Having been a bullied teen myself, I empathize with those kids who, because they are sensitive, shy, artistic, weird, confused, queer, undecided, rebellious, get the shit kicked outta them by jocks and young Repub goons who feel threatened by their presence. In my case it got so bad that in the summer between freshman and sophomore year, I began martial arts training -- Tae Kwon Do, Hapkido, Chinese Kenpo -- and really devoted myself to it. After four solid months of exercise, drills and sparring, I returned to school with a different attitude, and had exactly one fight: a big farm boy who singled me out in gym and came after me behind the bleachers. Two sharp kicks and that was it. On his back. When he finally got up, he wanted to be friends. So not only was I able to defend myself, I gained a physically large ally in the process. I never had a problem with bullies again.

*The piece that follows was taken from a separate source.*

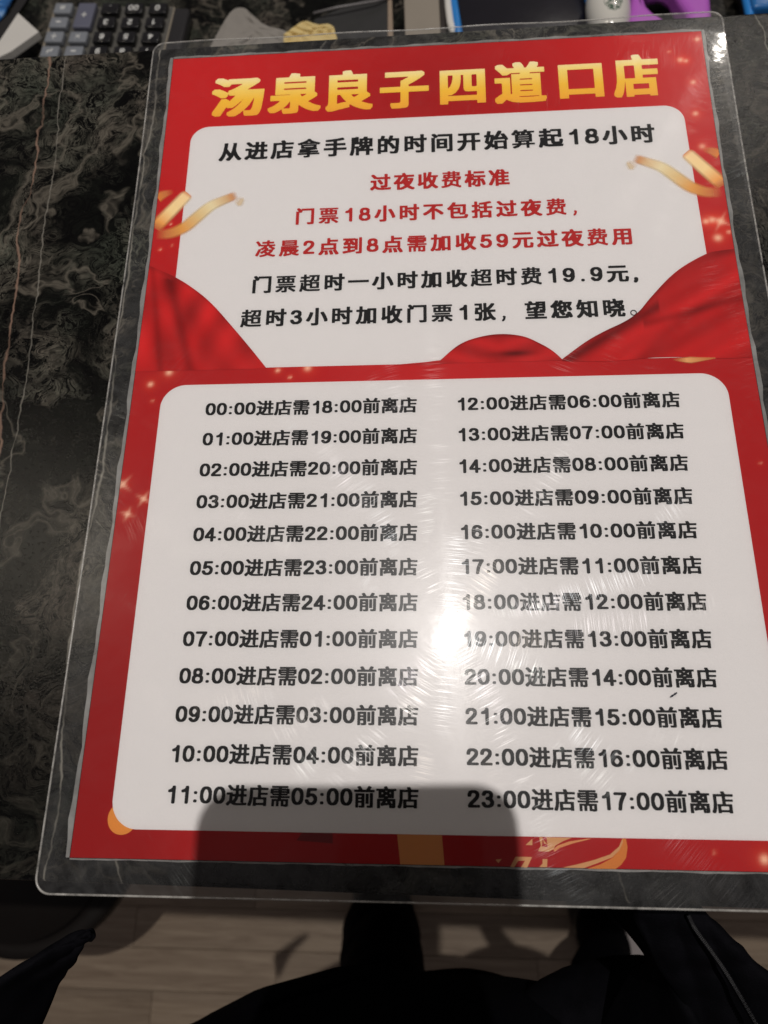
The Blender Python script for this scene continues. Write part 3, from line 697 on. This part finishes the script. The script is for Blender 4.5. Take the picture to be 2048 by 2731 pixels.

The idea of stockpiling weapons and shooting up the school never occurred to me, and I was used to being around relatives who owned firearms (a few years later, however, some of my martial arts buddies got into handguns, resulting in one of them getting accidentally shot and killed). A different time, though I'm certain that the majority of bullied teens today wouldn't dream of going Columbine. That's why exploiting isolated tragedies like the Red Lake shootings to justify perpetual war overseas and assaults on liberty at home is absurd and insane but ultimately useful. It expands the target field for those who are on the hunt, and it makes criminals of kids who've done nothing but catalogue their fear, anger and desperation.

Perhaps, in time, the BTTs can be rehabilitated and encouraged to channel their raw violent feelings in a productive way -- like warblogging, for example. There they can advocate mass murder and torture without alarming the authorities. Context is everything, or as Nike chief Phil Knight likes to say, the brand is sacred, assuming it's the Correct Brand.